__SHORT EXERCISE__
Include in the output exactly the lines from the opening of the data through the line containing "CLOUD_HIGH, CLOUD_LOW, HAZE_COL", and nothing more.

__GIVEN INFORMATION__
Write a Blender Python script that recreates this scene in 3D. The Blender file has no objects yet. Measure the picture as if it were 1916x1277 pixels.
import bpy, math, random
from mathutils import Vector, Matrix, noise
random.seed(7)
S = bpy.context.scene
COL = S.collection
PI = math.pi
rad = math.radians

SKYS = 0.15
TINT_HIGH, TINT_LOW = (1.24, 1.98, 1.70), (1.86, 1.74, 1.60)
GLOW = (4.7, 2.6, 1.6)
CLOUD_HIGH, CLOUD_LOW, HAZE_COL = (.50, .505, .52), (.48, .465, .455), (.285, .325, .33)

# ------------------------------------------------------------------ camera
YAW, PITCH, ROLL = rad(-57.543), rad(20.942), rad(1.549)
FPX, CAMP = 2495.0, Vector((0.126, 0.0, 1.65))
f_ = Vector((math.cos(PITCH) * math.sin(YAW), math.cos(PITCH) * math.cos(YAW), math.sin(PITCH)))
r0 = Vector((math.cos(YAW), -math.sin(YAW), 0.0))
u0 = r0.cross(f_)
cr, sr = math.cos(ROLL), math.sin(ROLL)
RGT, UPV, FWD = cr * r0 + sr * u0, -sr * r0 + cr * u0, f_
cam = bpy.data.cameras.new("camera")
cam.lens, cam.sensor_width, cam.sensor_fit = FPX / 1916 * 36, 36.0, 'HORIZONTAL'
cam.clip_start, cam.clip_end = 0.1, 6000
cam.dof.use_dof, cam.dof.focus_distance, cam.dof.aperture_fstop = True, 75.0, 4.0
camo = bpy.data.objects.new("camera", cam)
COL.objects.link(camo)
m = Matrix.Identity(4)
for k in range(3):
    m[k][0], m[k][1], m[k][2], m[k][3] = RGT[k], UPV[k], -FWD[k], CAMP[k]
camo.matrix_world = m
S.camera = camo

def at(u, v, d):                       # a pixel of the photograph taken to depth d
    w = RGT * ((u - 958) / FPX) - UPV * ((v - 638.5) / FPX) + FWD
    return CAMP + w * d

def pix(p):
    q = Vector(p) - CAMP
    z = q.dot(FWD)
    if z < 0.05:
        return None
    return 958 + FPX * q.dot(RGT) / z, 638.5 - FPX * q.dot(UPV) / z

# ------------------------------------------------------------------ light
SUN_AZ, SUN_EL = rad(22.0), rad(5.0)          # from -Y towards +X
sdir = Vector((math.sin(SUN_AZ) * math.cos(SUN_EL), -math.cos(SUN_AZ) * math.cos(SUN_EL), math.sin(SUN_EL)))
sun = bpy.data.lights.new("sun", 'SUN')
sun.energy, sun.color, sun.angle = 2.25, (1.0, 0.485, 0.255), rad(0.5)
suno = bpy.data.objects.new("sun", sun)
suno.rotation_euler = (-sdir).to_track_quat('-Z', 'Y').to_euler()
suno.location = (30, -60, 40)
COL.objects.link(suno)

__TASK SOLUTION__
Write a Blender Python script that recreates this scene in 3D. The Blender file has no objects yet. Measure the picture as if it were 1916x1277 pixels.
import bpy, math, random
from mathutils import Vector, Matrix, noise
random.seed(7)
S = bpy.context.scene
COL = S.collection
PI = math.pi
rad = math.radians

SKYS = 0.15
TINT_HIGH, TINT_LOW = (1.24, 1.98, 1.70), (1.86, 1.74, 1.60)
GLOW = (4.7, 2.6, 1.6)
CLOUD_HIGH, CLOUD_LOW, HAZE_COL = (.50, .505, .52), (.48, .465, .455), (.285, .325, .33)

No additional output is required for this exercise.